• **Prompt**
Everything in the listing except the pictures should be written out exactly.

========================================

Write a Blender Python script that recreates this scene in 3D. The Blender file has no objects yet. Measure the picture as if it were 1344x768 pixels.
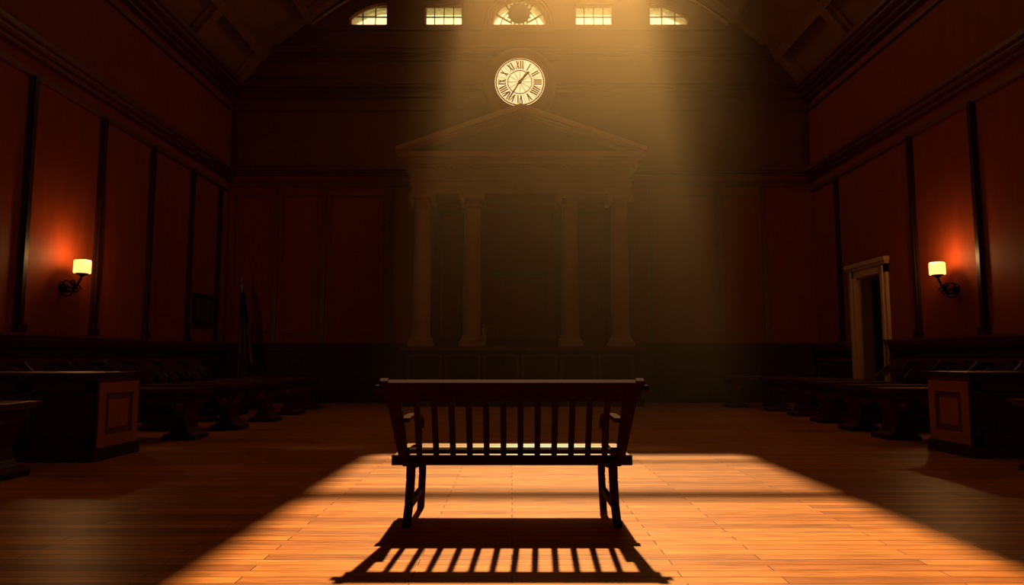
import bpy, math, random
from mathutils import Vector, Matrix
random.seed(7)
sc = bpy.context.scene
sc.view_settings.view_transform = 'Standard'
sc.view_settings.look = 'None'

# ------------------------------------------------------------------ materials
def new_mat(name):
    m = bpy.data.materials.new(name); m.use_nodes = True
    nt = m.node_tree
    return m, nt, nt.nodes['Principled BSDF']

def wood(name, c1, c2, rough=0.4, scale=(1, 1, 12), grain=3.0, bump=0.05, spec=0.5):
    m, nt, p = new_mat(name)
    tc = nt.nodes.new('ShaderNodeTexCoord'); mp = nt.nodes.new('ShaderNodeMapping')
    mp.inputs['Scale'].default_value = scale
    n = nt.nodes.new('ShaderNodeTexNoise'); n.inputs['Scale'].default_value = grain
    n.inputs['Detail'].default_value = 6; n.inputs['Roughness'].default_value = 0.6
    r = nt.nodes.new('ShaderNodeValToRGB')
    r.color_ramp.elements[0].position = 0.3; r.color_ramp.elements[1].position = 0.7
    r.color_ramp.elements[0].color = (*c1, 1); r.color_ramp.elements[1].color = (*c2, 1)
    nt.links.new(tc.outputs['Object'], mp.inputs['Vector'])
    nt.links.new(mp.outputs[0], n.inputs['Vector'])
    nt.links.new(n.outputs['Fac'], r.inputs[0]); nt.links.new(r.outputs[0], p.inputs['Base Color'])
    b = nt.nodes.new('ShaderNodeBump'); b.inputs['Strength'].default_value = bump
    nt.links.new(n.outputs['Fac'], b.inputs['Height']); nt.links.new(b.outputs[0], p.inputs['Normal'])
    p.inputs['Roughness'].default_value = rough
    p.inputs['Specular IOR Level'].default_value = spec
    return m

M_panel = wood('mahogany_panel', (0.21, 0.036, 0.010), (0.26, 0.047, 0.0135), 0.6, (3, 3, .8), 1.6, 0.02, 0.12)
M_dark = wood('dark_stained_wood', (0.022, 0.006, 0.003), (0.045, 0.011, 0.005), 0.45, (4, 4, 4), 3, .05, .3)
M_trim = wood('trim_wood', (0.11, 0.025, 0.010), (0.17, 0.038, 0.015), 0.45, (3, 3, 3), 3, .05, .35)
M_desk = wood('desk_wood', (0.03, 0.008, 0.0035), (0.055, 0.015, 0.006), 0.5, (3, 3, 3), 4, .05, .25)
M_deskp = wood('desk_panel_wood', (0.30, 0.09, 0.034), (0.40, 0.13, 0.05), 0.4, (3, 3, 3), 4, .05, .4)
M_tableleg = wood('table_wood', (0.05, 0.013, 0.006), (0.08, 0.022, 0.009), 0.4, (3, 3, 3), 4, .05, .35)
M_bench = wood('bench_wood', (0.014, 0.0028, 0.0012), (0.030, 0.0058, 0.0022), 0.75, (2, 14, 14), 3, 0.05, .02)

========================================

• **Answer to this exercise**
Write a Blender Python script that recreates this scene in 3D. The Blender file has no objects yet. Measure the picture as if it were 1344x768 pixels.
import bpy, math, random
from mathutils import Vector, Matrix
random.seed(7)
sc = bpy.context.scene
sc.view_settings.view_transform = 'Standard'
sc.view_settings.look = 'None'

# ------------------------------------------------------------------ materials
def new_mat(name):
    m = bpy.data.materials.new(name); m.use_nodes = True
    nt = m.node_tree
    return m, nt, nt.nodes['Principled BSDF']

def wood(name, c1, c2, rough=0.4, scale=(1, 1, 12), grain=3.0, bump=0.05, spec=0.5):
    m, nt, p = new_mat(name)
    tc = nt.nodes.new('ShaderNodeTexCoord'); mp = nt.nodes.new('ShaderNodeMapping')
    mp.inputs['Scale'].default_value = scale
    n = nt.nodes.new('ShaderNodeTexNoise'); n.inputs['Scale'].default_value = grain
    n.inputs['Detail'].default_value = 6; n.inputs['Roughness'].default_value = 0.6
    r = nt.nodes.new('ShaderNodeValToRGB')
    r.color_ramp.elements[0].position = 0.3; r.color_ramp.elements[1].position = 0.7
    r.color_ramp.elements[0].color = (*c1, 1); r.color_ramp.elements[1].color = (*c2, 1)
    nt.links.new(tc.outputs['Object'], mp.inputs['Vector'])
    nt.links.new(mp.outputs[0], n.inputs['Vector'])
    nt.links.new(n.outputs['Fac'], r.inputs[0]); nt.links.new(r.outputs[0], p.inputs['Base Color'])
    b = nt.nodes.new('ShaderNodeBump'); b.inputs['Strength'].default_value = bump
    nt.links.new(n.outputs['Fac'], b.inputs['Height']); nt.links.new(b.outputs[0], p.inputs['Normal'])
    p.inputs['Roughness'].default_value = rough
    p.inputs['Specular IOR Level'].default_value = spec
    return m

M_panel = wood('mahogany_panel', (0.21, 0.036, 0.010), (0.26, 0.047, 0.0135), 0.6, (3, 3, .8), 1.6, 0.02, 0.12)
M_dark = wood('dark_stained_wood', (0.022, 0.006, 0.003), (0.045, 0.011, 0.005), 0.45, (4, 4, 4), 3, .05, .3)
M_trim = wood('trim_wood', (0.11, 0.025, 0.010), (0.17, 0.038, 0.015), 0.45, (3, 3, 3), 3, .05, .35)
M_desk = wood('desk_wood', (0.03, 0.008, 0.0035), (0.055, 0.015, 0.006), 0.5, (3, 3, 3), 4, .05, .25)
M_deskp = wood('desk_panel_wood', (0.30, 0.09, 0.034), (0.40, 0.13, 0.05), 0.4, (3, 3, 3), 4, .05, .4)
M_tableleg = wood('table_wood', (0.05, 0.013, 0.006), (0.08, 0.022, 0.009), 0.4, (3, 3, 3), 4, .05, .35)
M_bench = wood('bench_wood', (0.014, 0.0028, 0.0012), (0.030, 0.0058, 0.0022), 0.75, (2, 14, 14), 3, 0.05, .02)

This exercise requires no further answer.